**Supplied data**.
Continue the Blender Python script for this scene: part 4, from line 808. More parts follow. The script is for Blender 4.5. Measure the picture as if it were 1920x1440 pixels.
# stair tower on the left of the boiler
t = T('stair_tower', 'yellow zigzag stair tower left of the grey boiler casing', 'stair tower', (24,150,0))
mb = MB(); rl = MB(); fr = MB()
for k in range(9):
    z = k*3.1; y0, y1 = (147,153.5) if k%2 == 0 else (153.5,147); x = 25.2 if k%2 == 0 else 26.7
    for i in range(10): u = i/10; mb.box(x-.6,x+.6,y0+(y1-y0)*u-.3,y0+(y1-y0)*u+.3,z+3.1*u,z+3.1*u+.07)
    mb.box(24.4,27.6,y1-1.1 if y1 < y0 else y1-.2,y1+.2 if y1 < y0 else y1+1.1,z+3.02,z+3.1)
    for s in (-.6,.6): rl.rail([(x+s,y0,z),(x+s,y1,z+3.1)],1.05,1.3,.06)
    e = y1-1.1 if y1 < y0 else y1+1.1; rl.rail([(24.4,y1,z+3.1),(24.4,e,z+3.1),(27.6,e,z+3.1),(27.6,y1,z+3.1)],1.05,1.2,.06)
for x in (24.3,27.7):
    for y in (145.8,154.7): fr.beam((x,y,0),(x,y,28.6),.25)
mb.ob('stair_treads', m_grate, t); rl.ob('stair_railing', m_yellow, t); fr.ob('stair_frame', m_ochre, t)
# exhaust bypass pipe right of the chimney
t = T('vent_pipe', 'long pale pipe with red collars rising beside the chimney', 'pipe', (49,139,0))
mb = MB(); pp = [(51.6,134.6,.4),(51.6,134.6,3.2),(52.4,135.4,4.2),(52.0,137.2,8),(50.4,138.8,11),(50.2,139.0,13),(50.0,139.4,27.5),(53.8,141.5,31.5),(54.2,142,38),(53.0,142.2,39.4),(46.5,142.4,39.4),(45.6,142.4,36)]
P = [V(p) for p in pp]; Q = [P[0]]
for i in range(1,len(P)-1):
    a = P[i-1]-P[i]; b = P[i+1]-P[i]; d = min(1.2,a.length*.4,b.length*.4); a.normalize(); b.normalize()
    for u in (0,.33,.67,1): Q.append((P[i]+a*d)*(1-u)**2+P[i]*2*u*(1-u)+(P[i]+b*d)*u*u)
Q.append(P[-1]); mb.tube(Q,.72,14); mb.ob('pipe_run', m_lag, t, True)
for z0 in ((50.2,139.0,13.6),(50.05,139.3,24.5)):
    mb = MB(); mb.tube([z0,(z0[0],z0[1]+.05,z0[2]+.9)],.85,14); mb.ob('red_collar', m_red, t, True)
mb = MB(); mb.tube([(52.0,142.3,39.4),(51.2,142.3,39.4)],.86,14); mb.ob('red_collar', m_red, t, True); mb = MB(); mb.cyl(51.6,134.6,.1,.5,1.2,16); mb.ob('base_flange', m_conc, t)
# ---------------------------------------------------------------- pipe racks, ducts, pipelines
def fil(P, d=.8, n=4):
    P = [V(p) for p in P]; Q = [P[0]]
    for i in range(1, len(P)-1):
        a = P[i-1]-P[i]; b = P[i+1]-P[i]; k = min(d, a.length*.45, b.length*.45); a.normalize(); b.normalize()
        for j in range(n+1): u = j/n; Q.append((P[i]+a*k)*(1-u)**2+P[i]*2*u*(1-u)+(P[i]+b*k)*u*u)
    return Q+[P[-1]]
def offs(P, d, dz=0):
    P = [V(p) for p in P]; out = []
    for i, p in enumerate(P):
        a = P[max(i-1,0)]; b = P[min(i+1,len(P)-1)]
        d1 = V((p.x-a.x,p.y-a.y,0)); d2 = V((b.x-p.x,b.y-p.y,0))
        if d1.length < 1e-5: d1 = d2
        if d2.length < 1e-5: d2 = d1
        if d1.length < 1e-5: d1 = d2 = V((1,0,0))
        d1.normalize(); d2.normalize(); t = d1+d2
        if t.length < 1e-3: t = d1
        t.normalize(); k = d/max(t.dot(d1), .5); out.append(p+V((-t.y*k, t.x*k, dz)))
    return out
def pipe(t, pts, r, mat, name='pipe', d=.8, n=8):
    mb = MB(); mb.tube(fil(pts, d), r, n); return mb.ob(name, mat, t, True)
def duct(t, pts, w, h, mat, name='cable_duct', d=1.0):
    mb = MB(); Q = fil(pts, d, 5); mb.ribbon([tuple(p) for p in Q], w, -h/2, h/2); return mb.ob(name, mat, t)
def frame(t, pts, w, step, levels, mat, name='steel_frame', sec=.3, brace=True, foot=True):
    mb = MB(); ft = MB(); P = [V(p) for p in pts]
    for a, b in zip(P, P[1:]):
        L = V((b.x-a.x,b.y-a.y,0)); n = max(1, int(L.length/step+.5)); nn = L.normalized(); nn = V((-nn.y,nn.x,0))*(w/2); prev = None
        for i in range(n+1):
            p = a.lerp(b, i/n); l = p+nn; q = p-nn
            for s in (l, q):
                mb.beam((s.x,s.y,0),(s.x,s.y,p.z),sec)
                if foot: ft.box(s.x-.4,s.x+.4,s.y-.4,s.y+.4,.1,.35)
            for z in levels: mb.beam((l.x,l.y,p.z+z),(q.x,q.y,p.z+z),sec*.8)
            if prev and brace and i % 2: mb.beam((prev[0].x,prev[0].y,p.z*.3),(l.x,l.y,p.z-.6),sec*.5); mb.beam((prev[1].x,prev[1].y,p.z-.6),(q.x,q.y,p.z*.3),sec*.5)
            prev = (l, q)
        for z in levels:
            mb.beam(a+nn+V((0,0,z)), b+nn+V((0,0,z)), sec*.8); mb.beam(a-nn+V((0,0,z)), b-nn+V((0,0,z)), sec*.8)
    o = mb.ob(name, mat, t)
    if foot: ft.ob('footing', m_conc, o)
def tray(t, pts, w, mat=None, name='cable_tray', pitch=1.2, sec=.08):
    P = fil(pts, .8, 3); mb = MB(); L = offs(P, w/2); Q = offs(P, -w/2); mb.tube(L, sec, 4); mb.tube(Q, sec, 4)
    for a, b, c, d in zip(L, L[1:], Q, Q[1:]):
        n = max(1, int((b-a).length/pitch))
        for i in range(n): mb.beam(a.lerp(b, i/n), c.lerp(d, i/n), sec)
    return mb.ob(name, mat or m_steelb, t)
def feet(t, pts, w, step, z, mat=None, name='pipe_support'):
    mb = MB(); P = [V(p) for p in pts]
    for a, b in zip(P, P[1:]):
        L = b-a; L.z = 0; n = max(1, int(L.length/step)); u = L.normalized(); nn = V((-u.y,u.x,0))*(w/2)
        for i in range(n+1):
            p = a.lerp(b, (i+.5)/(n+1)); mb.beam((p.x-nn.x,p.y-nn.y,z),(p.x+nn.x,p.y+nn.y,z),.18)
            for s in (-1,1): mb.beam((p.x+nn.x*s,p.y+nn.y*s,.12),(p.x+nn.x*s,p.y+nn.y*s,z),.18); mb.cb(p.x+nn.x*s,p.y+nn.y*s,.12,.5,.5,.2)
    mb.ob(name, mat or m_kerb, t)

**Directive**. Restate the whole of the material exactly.

**Correct answer**.
Continue the Blender Python script for this scene: part 4, from line 808. More parts follow. The script is for Blender 4.5. Measure the picture as if it were 1920x1440 pixels.
# stair tower on the left of the boiler
t = T('stair_tower', 'yellow zigzag stair tower left of the grey boiler casing', 'stair tower', (24,150,0))
mb = MB(); rl = MB(); fr = MB()
for k in range(9):
    z = k*3.1; y0, y1 = (147,153.5) if k%2 == 0 else (153.5,147); x = 25.2 if k%2 == 0 else 26.7
    for i in range(10): u = i/10; mb.box(x-.6,x+.6,y0+(y1-y0)*u-.3,y0+(y1-y0)*u+.3,z+3.1*u,z+3.1*u+.07)
    mb.box(24.4,27.6,y1-1.1 if y1 < y0 else y1-.2,y1+.2 if y1 < y0 else y1+1.1,z+3.02,z+3.1)
    for s in (-.6,.6): rl.rail([(x+s,y0,z),(x+s,y1,z+3.1)],1.05,1.3,.06)
    e = y1-1.1 if y1 < y0 else y1+1.1; rl.rail([(24.4,y1,z+3.1),(24.4,e,z+3.1),(27.6,e,z+3.1),(27.6,y1,z+3.1)],1.05,1.2,.06)
for x in (24.3,27.7):
    for y in (145.8,154.7): fr.beam((x,y,0),(x,y,28.6),.25)
mb.ob('stair_treads', m_grate, t); rl.ob('stair_railing', m_yellow, t); fr.ob('stair_frame', m_ochre, t)
# exhaust bypass pipe right of the chimney
t = T('vent_pipe', 'long pale pipe with red collars rising beside the chimney', 'pipe', (49,139,0))
mb = MB(); pp = [(51.6,134.6,.4),(51.6,134.6,3.2),(52.4,135.4,4.2),(52.0,137.2,8),(50.4,138.8,11),(50.2,139.0,13),(50.0,139.4,27.5),(53.8,141.5,31.5),(54.2,142,38),(53.0,142.2,39.4),(46.5,142.4,39.4),(45.6,142.4,36)]
P = [V(p) for p in pp]; Q = [P[0]]
for i in range(1,len(P)-1):
    a = P[i-1]-P[i]; b = P[i+1]-P[i]; d = min(1.2,a.length*.4,b.length*.4); a.normalize(); b.normalize()
    for u in (0,.33,.67,1): Q.append((P[i]+a*d)*(1-u)**2+P[i]*2*u*(1-u)+(P[i]+b*d)*u*u)
Q.append(P[-1]); mb.tube(Q,.72,14); mb.ob('pipe_run', m_lag, t, True)
for z0 in ((50.2,139.0,13.6),(50.05,139.3,24.5)):
    mb = MB(); mb.tube([z0,(z0[0],z0[1]+.05,z0[2]+.9)],.85,14); mb.ob('red_collar', m_red, t, True)
mb = MB(); mb.tube([(52.0,142.3,39.4),(51.2,142.3,39.4)],.86,14); mb.ob('red_collar', m_red, t, True); mb = MB(); mb.cyl(51.6,134.6,.1,.5,1.2,16); mb.ob('base_flange', m_conc, t)
# ---------------------------------------------------------------- pipe racks, ducts, pipelines
def fil(P, d=.8, n=4):
    P = [V(p) for p in P]; Q = [P[0]]
    for i in range(1, len(P)-1):
        a = P[i-1]-P[i]; b = P[i+1]-P[i]; k = min(d, a.length*.45, b.length*.45); a.normalize(); b.normalize()
        for j in range(n+1): u = j/n; Q.append((P[i]+a*k)*(1-u)**2+P[i]*2*u*(1-u)+(P[i]+b*k)*u*u)
    return Q+[P[-1]]
def offs(P, d, dz=0):
    P = [V(p) for p in P]; out = []
    for i, p in enumerate(P):
        a = P[max(i-1,0)]; b = P[min(i+1,len(P)-1)]
        d1 = V((p.x-a.x,p.y-a.y,0)); d2 = V((b.x-p.x,b.y-p.y,0))
        if d1.length < 1e-5: d1 = d2
        if d2.length < 1e-5: d2 = d1
        if d1.length < 1e-5: d1 = d2 = V((1,0,0))
        d1.normalize(); d2.normalize(); t = d1+d2
        if t.length < 1e-3: t = d1
        t.normalize(); k = d/max(t.dot(d1), .5); out.append(p+V((-t.y*k, t.x*k, dz)))
    return out
def pipe(t, pts, r, mat, name='pipe', d=.8, n=8):
    mb = MB(); mb.tube(fil(pts, d), r, n); return mb.ob(name, mat, t, True)
def duct(t, pts, w, h, mat, name='cable_duct', d=1.0):
    mb = MB(); Q = fil(pts, d, 5); mb.ribbon([tuple(p) for p in Q], w, -h/2, h/2); return mb.ob(name, mat, t)
def frame(t, pts, w, step, levels, mat, name='steel_frame', sec=.3, brace=True, foot=True):
    mb = MB(); ft = MB(); P = [V(p) for p in pts]
    for a, b in zip(P, P[1:]):
        L = V((b.x-a.x,b.y-a.y,0)); n = max(1, int(L.length/step+.5)); nn = L.normalized(); nn = V((-nn.y,nn.x,0))*(w/2); prev = None
        for i in range(n+1):
            p = a.lerp(b, i/n); l = p+nn; q = p-nn
            for s in (l, q):
                mb.beam((s.x,s.y,0),(s.x,s.y,p.z),sec)
                if foot: ft.box(s.x-.4,s.x+.4,s.y-.4,s.y+.4,.1,.35)
            for z in levels: mb.beam((l.x,l.y,p.z+z),(q.x,q.y,p.z+z),sec*.8)
            if prev and brace and i % 2: mb.beam((prev[0].x,prev[0].y,p.z*.3),(l.x,l.y,p.z-.6),sec*.5); mb.beam((prev[1].x,prev[1].y,p.z-.6),(q.x,q.y,p.z*.3),sec*.5)
            prev = (l, q)
        for z in levels:
            mb.beam(a+nn+V((0,0,z)), b+nn+V((0,0,z)), sec*.8); mb.beam(a-nn+V((0,0,z)), b-nn+V((0,0,z)), sec*.8)
    o = mb.ob(name, mat, t)
    if foot: ft.ob('footing', m_conc, o)
def tray(t, pts, w, mat=None, name='cable_tray', pitch=1.2, sec=.08):
    P = fil(pts, .8, 3); mb = MB(); L = offs(P, w/2); Q = offs(P, -w/2); mb.tube(L, sec, 4); mb.tube(Q, sec, 4)
    for a, b, c, d in zip(L, L[1:], Q, Q[1:]):
        n = max(1, int((b-a).length/pitch))
        for i in range(n): mb.beam(a.lerp(b, i/n), c.lerp(d, i/n), sec)
    return mb.ob(name, mat or m_steelb, t)
def feet(t, pts, w, step, z, mat=None, name='pipe_support'):
    mb = MB(); P = [V(p) for p in pts]
    for a, b in zip(P, P[1:]):
        L = b-a; L.z = 0; n = max(1, int(L.length/step)); u = L.normalized(); nn = V((-u.y,u.x,0))*(w/2)
        for i in range(n+1):
            p = a.lerp(b, (i+.5)/(n+1)); mb.beam((p.x-nn.x,p.y-nn.y,z),(p.x+nn.x,p.y+nn.y,z),.18)
            for s in (-1,1): mb.beam((p.x+nn.x*s,p.y+nn.y*s,.12),(p.x+nn.x*s,p.y+nn.y*s,z),.18); mb.cb(p.x+nn.x*s,p.y+nn.y*s,.12,.5,.5,.2)
    mb.ob(name, mat or m_kerb, t)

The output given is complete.